(Supplied data)

+===+

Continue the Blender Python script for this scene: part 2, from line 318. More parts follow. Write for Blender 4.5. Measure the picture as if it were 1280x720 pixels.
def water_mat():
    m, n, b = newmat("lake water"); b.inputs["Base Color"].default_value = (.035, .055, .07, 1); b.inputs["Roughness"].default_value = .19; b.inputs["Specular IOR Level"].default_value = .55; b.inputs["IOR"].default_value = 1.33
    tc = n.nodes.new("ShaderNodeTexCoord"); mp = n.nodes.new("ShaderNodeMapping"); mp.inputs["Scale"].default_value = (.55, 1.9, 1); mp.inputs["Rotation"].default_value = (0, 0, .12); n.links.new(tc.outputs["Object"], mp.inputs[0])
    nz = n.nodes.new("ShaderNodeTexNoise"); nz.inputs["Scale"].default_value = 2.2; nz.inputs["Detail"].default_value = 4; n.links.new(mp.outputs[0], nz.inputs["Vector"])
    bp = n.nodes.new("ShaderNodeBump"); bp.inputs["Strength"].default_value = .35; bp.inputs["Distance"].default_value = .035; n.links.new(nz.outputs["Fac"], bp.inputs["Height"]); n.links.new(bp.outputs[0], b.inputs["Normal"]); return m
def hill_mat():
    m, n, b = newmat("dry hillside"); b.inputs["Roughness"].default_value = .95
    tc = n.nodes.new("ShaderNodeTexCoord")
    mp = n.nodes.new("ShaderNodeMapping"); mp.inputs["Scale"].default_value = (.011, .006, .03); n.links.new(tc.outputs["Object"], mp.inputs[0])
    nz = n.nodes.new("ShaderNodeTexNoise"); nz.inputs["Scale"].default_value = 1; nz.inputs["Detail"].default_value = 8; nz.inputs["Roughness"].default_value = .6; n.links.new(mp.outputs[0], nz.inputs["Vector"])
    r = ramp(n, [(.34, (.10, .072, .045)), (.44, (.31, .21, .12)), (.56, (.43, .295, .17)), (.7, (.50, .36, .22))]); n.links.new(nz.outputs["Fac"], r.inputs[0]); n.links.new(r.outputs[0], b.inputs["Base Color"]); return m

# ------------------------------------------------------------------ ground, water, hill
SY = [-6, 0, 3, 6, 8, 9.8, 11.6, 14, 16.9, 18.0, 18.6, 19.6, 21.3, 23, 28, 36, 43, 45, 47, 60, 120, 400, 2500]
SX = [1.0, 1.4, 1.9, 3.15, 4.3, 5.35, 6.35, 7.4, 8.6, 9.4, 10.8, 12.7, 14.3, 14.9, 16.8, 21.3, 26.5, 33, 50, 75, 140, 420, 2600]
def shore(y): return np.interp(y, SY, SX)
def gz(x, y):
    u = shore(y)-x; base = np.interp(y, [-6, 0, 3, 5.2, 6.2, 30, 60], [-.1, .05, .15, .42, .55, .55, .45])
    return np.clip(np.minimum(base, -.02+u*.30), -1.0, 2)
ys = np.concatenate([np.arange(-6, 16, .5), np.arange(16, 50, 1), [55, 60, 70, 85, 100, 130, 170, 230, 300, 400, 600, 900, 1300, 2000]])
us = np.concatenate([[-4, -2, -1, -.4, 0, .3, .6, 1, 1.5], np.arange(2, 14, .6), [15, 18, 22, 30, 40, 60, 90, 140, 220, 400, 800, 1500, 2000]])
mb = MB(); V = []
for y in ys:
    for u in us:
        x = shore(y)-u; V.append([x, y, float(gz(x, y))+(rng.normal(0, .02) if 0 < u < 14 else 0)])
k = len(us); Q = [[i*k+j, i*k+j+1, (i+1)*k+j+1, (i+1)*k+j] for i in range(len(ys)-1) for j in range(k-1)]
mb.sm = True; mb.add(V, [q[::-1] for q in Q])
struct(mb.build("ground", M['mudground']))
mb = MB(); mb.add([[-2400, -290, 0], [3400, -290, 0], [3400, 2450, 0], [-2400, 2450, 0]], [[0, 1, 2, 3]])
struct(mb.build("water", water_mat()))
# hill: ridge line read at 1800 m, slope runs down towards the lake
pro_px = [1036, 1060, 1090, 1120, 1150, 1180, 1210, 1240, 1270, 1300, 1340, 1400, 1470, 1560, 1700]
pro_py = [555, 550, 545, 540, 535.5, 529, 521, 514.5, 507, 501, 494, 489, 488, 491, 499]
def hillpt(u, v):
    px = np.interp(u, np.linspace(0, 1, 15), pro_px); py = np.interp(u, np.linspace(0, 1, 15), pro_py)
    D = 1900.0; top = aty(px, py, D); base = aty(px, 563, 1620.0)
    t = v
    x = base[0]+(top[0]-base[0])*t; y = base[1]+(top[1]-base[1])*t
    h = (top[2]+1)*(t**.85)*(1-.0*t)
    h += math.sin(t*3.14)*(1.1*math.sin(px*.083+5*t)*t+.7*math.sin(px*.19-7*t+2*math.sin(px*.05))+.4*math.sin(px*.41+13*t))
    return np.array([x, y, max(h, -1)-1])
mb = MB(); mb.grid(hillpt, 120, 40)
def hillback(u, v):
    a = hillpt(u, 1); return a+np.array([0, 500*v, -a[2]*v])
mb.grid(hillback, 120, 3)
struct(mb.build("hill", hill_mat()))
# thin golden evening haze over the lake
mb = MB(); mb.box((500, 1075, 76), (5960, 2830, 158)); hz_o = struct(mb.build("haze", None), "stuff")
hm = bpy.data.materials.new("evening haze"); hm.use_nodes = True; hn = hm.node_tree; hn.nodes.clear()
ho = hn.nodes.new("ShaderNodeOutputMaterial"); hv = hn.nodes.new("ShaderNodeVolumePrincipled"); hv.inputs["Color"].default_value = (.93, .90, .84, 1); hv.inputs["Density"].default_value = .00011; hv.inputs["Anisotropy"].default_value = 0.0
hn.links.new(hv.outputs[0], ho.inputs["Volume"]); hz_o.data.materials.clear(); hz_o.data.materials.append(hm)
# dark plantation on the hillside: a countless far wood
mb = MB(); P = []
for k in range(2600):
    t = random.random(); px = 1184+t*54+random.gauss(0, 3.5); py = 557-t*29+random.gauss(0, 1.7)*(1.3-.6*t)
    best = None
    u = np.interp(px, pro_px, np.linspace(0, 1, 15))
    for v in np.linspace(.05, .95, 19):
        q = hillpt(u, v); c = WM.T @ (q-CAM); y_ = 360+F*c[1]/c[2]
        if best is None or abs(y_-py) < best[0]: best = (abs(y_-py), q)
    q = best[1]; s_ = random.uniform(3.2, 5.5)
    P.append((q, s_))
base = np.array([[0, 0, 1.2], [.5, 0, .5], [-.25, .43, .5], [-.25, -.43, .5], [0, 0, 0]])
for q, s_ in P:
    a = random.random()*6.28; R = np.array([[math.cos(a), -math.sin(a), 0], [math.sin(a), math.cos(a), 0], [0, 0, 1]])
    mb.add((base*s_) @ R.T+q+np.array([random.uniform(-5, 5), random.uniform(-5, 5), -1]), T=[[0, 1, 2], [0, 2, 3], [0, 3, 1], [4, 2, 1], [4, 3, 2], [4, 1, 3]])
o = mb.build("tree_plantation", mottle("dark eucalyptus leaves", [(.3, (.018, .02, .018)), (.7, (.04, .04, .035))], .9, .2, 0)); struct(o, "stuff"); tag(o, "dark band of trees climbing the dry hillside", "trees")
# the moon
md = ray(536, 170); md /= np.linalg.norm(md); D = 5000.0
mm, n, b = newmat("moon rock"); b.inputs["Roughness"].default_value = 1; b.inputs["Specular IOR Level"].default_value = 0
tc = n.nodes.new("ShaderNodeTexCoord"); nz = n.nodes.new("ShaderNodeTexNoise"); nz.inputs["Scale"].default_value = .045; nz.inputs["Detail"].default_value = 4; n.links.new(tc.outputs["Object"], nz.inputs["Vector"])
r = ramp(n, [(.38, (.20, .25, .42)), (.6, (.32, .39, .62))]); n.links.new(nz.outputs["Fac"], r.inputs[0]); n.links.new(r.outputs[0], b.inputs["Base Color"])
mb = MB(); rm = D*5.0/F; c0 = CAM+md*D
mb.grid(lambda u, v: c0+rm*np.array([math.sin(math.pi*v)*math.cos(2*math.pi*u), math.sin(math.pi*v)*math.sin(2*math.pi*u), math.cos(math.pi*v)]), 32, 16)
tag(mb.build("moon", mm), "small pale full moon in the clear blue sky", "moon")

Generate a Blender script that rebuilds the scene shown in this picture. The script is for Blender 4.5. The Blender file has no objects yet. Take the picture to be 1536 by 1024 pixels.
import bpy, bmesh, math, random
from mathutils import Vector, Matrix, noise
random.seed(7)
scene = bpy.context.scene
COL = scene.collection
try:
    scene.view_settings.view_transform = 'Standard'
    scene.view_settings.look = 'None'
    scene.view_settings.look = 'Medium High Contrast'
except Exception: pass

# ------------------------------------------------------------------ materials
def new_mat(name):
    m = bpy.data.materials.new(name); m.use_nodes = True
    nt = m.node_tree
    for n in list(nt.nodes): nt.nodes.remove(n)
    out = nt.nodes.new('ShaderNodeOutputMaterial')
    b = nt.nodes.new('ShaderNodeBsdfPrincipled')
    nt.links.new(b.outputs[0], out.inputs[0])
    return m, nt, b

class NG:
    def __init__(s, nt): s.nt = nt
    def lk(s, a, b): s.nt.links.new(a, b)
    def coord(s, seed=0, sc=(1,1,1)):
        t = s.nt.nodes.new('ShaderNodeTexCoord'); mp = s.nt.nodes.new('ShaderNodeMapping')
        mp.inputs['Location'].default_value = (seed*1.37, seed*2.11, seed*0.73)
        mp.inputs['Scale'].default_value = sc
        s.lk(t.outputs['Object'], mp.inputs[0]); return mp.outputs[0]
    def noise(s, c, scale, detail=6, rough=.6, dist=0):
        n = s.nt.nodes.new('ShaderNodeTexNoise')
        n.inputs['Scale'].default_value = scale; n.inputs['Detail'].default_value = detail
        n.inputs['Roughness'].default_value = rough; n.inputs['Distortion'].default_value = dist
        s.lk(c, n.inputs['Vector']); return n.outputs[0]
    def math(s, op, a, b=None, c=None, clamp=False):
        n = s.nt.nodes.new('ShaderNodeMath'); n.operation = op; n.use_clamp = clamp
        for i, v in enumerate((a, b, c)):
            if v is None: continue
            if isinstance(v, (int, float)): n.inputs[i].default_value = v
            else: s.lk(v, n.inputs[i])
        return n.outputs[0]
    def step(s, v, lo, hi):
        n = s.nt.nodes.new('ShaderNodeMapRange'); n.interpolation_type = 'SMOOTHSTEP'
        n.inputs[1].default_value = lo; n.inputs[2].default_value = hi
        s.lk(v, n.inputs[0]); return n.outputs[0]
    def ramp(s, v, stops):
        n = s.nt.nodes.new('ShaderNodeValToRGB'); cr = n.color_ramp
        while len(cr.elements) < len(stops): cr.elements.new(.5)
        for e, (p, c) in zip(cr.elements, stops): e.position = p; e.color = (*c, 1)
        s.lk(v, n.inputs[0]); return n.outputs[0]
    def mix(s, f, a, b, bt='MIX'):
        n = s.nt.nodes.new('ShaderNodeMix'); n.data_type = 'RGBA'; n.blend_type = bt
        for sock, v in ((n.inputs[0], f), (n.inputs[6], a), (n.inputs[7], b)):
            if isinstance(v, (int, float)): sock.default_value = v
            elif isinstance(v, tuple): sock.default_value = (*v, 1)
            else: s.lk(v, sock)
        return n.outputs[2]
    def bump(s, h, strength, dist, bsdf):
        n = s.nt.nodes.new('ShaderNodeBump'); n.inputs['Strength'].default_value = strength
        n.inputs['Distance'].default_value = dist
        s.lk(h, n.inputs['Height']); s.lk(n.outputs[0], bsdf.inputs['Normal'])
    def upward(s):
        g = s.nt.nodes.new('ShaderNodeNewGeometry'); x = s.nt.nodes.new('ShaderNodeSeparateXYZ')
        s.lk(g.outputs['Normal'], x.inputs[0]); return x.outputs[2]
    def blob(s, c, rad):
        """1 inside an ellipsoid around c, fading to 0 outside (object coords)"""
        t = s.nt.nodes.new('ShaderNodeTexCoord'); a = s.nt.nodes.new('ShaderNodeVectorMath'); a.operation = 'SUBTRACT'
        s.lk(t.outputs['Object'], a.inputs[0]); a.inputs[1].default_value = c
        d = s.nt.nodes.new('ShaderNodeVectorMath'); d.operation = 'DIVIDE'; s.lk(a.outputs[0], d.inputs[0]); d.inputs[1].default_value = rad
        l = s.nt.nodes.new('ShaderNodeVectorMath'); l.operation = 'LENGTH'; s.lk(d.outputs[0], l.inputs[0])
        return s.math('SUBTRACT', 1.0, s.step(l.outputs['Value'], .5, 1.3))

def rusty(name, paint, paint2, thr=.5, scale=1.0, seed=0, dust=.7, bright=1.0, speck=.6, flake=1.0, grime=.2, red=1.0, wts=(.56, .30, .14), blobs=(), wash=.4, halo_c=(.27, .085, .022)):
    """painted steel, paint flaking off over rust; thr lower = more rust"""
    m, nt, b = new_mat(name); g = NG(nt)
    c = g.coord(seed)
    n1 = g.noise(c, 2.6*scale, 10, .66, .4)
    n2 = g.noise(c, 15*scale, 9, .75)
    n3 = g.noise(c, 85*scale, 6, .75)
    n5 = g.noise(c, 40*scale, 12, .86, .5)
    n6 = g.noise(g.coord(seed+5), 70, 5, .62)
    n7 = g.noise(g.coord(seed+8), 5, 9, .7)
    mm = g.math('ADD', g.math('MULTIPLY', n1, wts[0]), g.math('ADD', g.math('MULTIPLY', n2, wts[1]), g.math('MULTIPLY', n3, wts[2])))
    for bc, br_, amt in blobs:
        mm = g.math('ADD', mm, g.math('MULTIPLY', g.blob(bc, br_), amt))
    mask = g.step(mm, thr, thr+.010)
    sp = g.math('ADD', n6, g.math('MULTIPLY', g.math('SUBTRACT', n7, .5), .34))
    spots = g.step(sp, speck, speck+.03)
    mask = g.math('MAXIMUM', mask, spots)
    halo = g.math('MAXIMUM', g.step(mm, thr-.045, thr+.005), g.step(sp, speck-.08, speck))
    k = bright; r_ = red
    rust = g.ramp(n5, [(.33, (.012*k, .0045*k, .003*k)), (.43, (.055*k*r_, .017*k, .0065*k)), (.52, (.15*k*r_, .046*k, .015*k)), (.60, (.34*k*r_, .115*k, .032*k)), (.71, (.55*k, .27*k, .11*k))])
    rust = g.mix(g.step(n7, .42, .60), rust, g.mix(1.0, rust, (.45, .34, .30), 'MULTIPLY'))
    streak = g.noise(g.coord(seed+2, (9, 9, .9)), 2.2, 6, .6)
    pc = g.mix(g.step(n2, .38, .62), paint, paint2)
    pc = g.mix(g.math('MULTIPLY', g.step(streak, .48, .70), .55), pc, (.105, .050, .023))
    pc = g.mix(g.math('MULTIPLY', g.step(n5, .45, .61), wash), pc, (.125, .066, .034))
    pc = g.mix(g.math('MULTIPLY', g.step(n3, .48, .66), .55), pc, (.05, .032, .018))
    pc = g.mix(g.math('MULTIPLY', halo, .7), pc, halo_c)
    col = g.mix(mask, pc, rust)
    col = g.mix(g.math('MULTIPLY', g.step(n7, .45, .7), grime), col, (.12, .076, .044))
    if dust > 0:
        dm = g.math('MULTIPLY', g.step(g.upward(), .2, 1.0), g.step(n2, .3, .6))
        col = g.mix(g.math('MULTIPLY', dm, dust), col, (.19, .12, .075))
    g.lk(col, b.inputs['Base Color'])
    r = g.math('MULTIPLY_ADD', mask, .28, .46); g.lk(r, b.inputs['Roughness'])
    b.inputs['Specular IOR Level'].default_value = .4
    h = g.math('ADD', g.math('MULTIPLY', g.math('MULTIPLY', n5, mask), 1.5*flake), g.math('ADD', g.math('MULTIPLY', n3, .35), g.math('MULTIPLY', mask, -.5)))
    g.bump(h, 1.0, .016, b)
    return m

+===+

(What to do) Copy out exactly the lines from the one with "Generate a Blender" through the one with "except Exception: pass", counting both ends, and no other lines.

(Result of the exercise)
Generate a Blender script that rebuilds the scene shown in this picture. The script is for Blender 4.5. The Blender file has no objects yet. Take the picture to be 1536 by 1024 pixels.
import bpy, bmesh, math, random
from mathutils import Vector, Matrix, noise
random.seed(7)
scene = bpy.context.scene
COL = scene.collection
try:
    scene.view_settings.view_transform = 'Standard'
    scene.view_settings.look = 'None'
    scene.view_settings.look = 'Medium High Contrast'
except Exception: pass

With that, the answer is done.